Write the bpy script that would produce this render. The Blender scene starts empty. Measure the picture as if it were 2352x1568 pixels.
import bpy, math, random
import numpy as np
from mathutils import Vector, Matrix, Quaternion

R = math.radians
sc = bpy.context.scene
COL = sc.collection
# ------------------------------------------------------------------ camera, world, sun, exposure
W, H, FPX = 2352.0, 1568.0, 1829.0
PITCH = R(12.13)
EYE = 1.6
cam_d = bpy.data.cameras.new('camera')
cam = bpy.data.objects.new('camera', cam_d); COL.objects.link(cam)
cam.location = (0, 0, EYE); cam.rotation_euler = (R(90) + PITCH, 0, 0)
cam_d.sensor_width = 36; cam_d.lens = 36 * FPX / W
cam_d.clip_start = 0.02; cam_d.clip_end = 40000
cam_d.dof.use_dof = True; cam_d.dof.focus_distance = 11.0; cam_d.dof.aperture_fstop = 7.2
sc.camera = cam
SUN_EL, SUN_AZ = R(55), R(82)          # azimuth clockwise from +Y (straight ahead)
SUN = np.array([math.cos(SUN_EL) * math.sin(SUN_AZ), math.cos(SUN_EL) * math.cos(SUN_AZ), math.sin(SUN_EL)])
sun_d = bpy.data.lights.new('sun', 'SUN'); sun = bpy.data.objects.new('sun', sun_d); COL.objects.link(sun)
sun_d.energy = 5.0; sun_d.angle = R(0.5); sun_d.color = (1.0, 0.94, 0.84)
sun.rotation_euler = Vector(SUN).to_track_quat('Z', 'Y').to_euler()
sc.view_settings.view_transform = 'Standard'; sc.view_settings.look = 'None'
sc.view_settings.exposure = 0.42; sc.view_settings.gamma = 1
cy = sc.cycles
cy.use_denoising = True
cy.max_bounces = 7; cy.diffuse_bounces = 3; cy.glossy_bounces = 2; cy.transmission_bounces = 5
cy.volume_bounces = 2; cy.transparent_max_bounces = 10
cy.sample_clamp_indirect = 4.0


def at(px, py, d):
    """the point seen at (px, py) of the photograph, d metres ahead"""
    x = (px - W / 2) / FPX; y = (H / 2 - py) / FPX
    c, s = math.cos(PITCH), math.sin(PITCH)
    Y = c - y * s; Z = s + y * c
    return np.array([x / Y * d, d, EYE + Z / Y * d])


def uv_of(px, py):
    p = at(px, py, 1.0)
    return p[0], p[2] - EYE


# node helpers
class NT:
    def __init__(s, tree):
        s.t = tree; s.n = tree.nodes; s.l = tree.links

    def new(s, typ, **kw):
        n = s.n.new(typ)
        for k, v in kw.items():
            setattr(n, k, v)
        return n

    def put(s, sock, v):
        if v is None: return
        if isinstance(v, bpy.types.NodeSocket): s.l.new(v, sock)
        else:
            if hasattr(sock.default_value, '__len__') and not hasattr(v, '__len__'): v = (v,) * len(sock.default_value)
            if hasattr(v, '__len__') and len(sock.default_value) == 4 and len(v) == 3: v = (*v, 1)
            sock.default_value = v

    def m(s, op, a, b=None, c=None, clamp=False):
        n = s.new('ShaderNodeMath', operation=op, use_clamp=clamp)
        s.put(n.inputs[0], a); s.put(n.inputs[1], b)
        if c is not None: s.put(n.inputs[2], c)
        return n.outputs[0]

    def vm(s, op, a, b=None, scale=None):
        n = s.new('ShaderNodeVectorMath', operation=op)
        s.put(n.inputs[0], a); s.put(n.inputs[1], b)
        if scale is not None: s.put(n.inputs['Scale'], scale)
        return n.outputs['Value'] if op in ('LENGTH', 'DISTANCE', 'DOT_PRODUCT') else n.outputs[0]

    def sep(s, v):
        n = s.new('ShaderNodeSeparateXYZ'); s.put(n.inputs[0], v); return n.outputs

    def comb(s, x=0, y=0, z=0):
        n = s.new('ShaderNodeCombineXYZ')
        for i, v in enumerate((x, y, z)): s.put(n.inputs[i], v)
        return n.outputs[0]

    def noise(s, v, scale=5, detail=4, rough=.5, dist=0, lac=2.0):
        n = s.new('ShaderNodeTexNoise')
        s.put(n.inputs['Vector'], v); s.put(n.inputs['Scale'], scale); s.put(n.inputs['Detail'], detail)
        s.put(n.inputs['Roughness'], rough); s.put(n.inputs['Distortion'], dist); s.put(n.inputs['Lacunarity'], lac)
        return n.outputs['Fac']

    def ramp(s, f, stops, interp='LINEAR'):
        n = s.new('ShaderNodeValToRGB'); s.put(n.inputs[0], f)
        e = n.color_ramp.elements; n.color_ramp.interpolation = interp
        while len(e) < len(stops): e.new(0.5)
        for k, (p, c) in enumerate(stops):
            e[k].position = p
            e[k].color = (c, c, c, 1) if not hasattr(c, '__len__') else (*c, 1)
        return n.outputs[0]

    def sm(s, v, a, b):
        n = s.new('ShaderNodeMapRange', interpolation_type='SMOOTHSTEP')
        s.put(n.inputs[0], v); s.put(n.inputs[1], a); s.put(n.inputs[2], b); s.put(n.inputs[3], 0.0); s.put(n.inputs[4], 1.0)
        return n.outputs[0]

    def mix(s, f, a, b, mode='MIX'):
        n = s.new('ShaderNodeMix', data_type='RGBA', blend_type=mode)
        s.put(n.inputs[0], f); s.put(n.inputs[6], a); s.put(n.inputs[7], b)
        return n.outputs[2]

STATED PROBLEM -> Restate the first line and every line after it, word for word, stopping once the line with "from mathutils import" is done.

ANSWER TO THIS PROBLEM ->
Write the bpy script that would produce this render. The Blender scene starts empty. Measure the picture as if it were 2352x1568 pixels.
import bpy, math, random
import numpy as np
from mathutils import Vector, Matrix, Quaternion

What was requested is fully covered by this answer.